原文:何を减法と為す。此れ無きが故に彼れ無く、此れ滅するが故に彼れ滅す。謂わく無明滅すれば即ち行滅し、乃至純大苦聚滅す。是を减法と名づく。
釈:减法とは此れ無きが故に彼れ無く、此れ滅すれば彼れ必ず滅す。即ち無明滅すれば行滅し、行滅すれば識滅し、生滅すれば老死憂悲苦悩の純大苦聚も滅尽する。これ十二因縁逆生死流の縁滅法、减法と称し、生死の苦を減ずる法である。
(三五九)攀縁識住は未来の苦聚あり
原文:其の時、世尊は諸比丘に告げたまわく。若し思量し、若し妄想生ずれば、彼の使は識を攀縁して住せしむ。攀縁識住有るが故に、未来世の生老病死憂悲苦悩有り。かくの如く純大苦聚は集まる。若し思量せず、妄想せざれば、使無くして識を攀縁して住せしめず。攀縁識住無きが故に、未来世の生老病死憂悲苦悩は滅す。かくの如く純大苦聚は滅す。

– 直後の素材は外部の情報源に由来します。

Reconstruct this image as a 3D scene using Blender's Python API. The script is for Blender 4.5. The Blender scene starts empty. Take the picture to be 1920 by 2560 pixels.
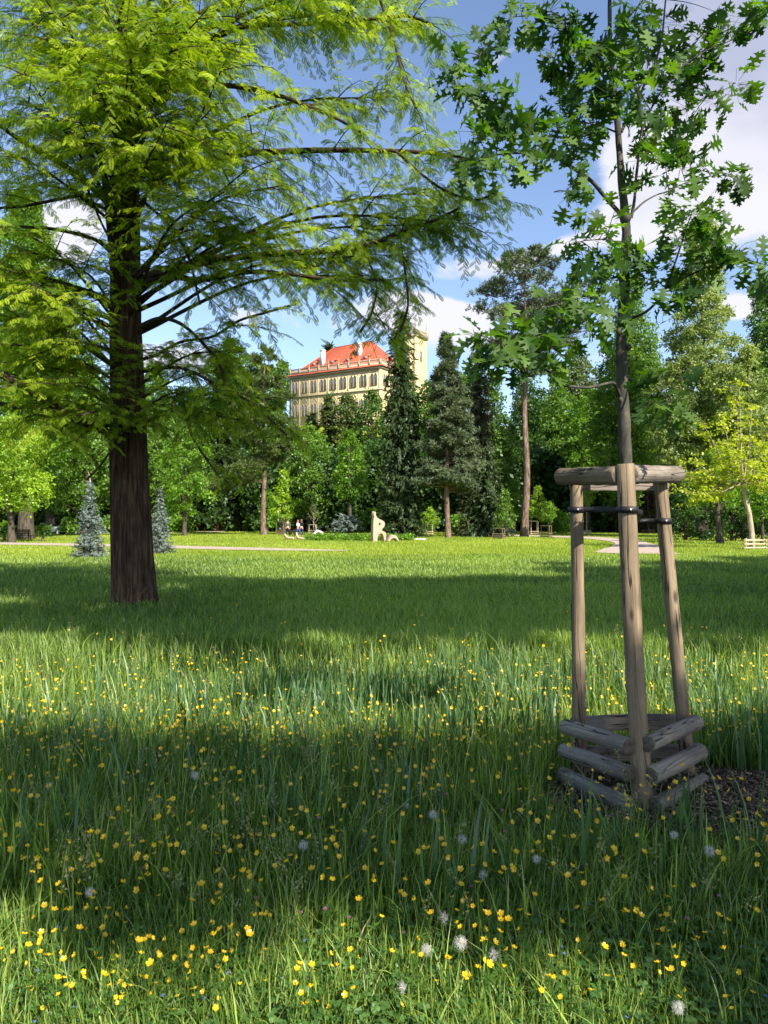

釈:世尊は諸比丘に説かれた。もし心に思量と妄想が生じれば、六識が六塵境界に攀縁して住する。六識が六塵に住する故、未来世の生老病死憂悲苦悩が生じ、純大苦が集積する。もし思量妄想がなければ、六識は六塵に攀縁せず、未来世の生老病死憂悲苦悩は滅尽する。ここで言う思量妄想は意根の作用を指す。意根が諸法を思量妄想する時、六識が生起し身口意行を造作して業種を残す。これが後世の名色に生老病死を招く。意根が思量妄想を止めれば、六識生起せず業種残らず、後世の苦は滅する。